EXERCISE GOAL:
Return every line below as is, leaving out the pictures.

╭─ GIVEN DATA

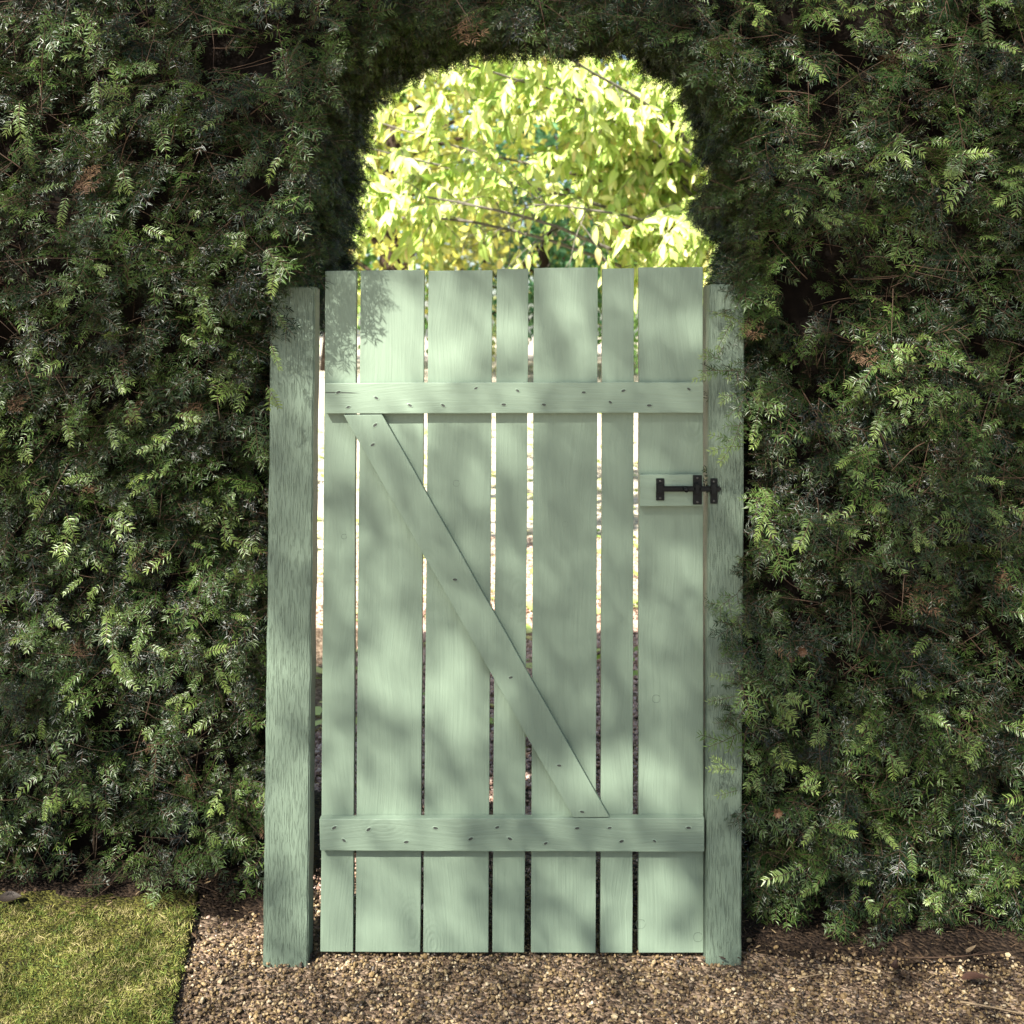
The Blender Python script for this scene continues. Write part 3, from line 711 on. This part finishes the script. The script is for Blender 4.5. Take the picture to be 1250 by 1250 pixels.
tag(scatter('lawn_grass', np.stack([x, y, z], 1)[k], np.stack([g.normal(0, .6, m), g.normal(0, .6, m), g.uniform(0, 6.28, m)], 1)[k], g.uniform(.5, 1.2, m)[k], g.integers(0, 6, m)[k], TF),
    'short yellowish green grass and moss on the lawn', 'grass')
# needle litter on the soil
t0 = Tri(); t0.tube([(-.5, 0, 0), (0, .06, .03), (.5, 0, 0)], .035, .02, 4)
t1 = Tri(); t1.add([(-.5, -.09, 0), (0, -.14, .05), (.5, 0, 0), (0, .14, .05), (-.5, .09, 0)], [(0, 1, 4), (1, 3, 4), (1, 2, 3)])
t2 = Tri(); t2.tube([(-.5, 0, 0), (-.1, -.05, .05), (.3, .12, .02), (.55, .1, .04)], .05, .02, 4)
LT = [q.mesh('litter', M_litter) for q in (t0, t1, t2)]
m = 4600; x = np.where(g.random(m) < .36, g.uniform(-1.7, -.56, m), g.uniform(.5, 1.8, m))
y = np.where(x < 0, g.uniform(.06, .55, m), -.14 + g.random(m) ** 1.1 * .6); z = np.where((x < 0) | (y > -.06), .020, .011) + g.uniform(-.004, .008, m)
y[:500] = g.uniform(-.4, -.05, 500); x[:500] = g.uniform(-.6, 1.4, 500); z[:500] = .010
tag(scatter('needle_litter', np.stack([x, y, z], 1), np.stack([g.normal(0, .3, m), g.normal(0, .3, m), g.uniform(0, 6.28, m)], 1), g.uniform(.008, .022, m), g.integers(0, 3, m), LT),
    'dry brown needles and bark scraps strewn on the soil', 'litter')
def fallen(name, px, py, L, wd, rz, mat, label, curl=.3, cat='leaf', z=.03, tilt=0):
    t = Tri(); n = 9; s = np.linspace(0, 1, n); wv = wd * np.sin(np.pi * s ** .8) * .5
    c = np.stack([(s - .5) * L, .08 * L * np.sin(s * 3), curl * L * (s - .5) ** 2], 1)
    a = c + np.stack([0 * s, wv, wv * .5], 1); b = c + np.stack([0 * s, -wv, wv * .5], 1); V = np.concatenate([a, c, b]); F = []
    for i in range(n - 1):
        for o_ in (0, n): F += [(o_ + i, o_ + n + i, o_ + n + i + 1), (o_ + i, o_ + n + i + 1, o_ + i + 1)]
    t.add(V, F); p = gpt(px, py, z); o = link(name, t.mesh(name, mat), None, None, p); o.rotation_euler = (tilt, 0, rz); tag(o, label, cat)
def fallen_twig(px, py, L, r, rz, label, mat=M_pale_twig, z=.016):
    t = Tri(); p = stem_curve((-L / 2, 0, 0), (1, .1, .05), L, 8, 0, g, UPZ * 0); p[:, 2] *= .3; t.tube(p, r, r * .5, 6)
    q = p[5]; t.tube([q, q + np.array([L * .12, L * .07, .004])], r * .6, r * .3, 5)
    o = link('twig', t.mesh('twig', mat), None, None, gpt(px, py, z)); o.rotation_euler = (0, 0, rz); tag(o, label, 'twig')
M_dry = simple('dry_brown_leaf', (0.03, 0.014, 0.008), .6, 0, .3, 60); M_dry2 = simple('dull_brown_leaf', (0.045, 0.02, 0.011), .7, 0, .3, 60)
M_dry3 = simple('greyish_dry_leaf', (0.024, 0.016, 0.010), .7, 0, .35, 60)
fallen('fallen_leaf', 1094, 1182, .05, .018, R(70), M_dry, 'curled reddish brown leaf lying on the soil at right', .9, z=.028)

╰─

CORRECT ANSWER:
The Blender Python script for this scene continues. Write part 3, from line 711 on. This part finishes the script. The script is for Blender 4.5. Take the picture to be 1250 by 1250 pixels.
tag(scatter('lawn_grass', np.stack([x, y, z], 1)[k], np.stack([g.normal(0, .6, m), g.normal(0, .6, m), g.uniform(0, 6.28, m)], 1)[k], g.uniform(.5, 1.2, m)[k], g.integers(0, 6, m)[k], TF),
    'short yellowish green grass and moss on the lawn', 'grass')
# needle litter on the soil
t0 = Tri(); t0.tube([(-.5, 0, 0), (0, .06, .03), (.5, 0, 0)], .035, .02, 4)
t1 = Tri(); t1.add([(-.5, -.09, 0), (0, -.14, .05), (.5, 0, 0), (0, .14, .05), (-.5, .09, 0)], [(0, 1, 4), (1, 3, 4), (1, 2, 3)])
t2 = Tri(); t2.tube([(-.5, 0, 0), (-.1, -.05, .05), (.3, .12, .02), (.55, .1, .04)], .05, .02, 4)
LT = [q.mesh('litter', M_litter) for q in (t0, t1, t2)]
m = 4600; x = np.where(g.random(m) < .36, g.uniform(-1.7, -.56, m), g.uniform(.5, 1.8, m))
y = np.where(x < 0, g.uniform(.06, .55, m), -.14 + g.random(m) ** 1.1 * .6); z = np.where((x < 0) | (y > -.06), .020, .011) + g.uniform(-.004, .008, m)
y[:500] = g.uniform(-.4, -.05, 500); x[:500] = g.uniform(-.6, 1.4, 500); z[:500] = .010
tag(scatter('needle_litter', np.stack([x, y, z], 1), np.stack([g.normal(0, .3, m), g.normal(0, .3, m), g.uniform(0, 6.28, m)], 1), g.uniform(.008, .022, m), g.integers(0, 3, m), LT),
    'dry brown needles and bark scraps strewn on the soil', 'litter')
def fallen(name, px, py, L, wd, rz, mat, label, curl=.3, cat='leaf', z=.03, tilt=0):
    t = Tri(); n = 9; s = np.linspace(0, 1, n); wv = wd * np.sin(np.pi * s ** .8) * .5
    c = np.stack([(s - .5) * L, .08 * L * np.sin(s * 3), curl * L * (s - .5) ** 2], 1)
    a = c + np.stack([0 * s, wv, wv * .5], 1); b = c + np.stack([0 * s, -wv, wv * .5], 1); V = np.concatenate([a, c, b]); F = []
    for i in range(n - 1):
        for o_ in (0, n): F += [(o_ + i, o_ + n + i, o_ + n + i + 1), (o_ + i, o_ + n + i + 1, o_ + i + 1)]
    t.add(V, F); p = gpt(px, py, z); o = link(name, t.mesh(name, mat), None, None, p); o.rotation_euler = (tilt, 0, rz); tag(o, label, cat)
def fallen_twig(px, py, L, r, rz, label, mat=M_pale_twig, z=.016):
    t = Tri(); p = stem_curve((-L / 2, 0, 0), (1, .1, .05), L, 8, 0, g, UPZ * 0); p[:, 2] *= .3; t.tube(p, r, r * .5, 6)
    q = p[5]; t.tube([q, q + np.array([L * .12, L * .07, .004])], r * .6, r * .3, 5)
    o = link('twig', t.mesh('twig', mat), None, None, gpt(px, py, z)); o.rotation_euler = (0, 0, rz); tag(o, label, 'twig')
M_dry = simple('dry_brown_leaf', (0.03, 0.014, 0.008), .6, 0, .3, 60); M_dry2 = simple('dull_brown_leaf', (0.045, 0.02, 0.011), .7, 0, .3, 60)
M_dry3 = simple('greyish_dry_leaf', (0.024, 0.016, 0.010), .7, 0, .35, 60)
fallen('fallen_leaf', 1094, 1182, .05, .018, R(70), M_dry, 'curled reddish brown leaf lying on the soil at right', .9, z=.028)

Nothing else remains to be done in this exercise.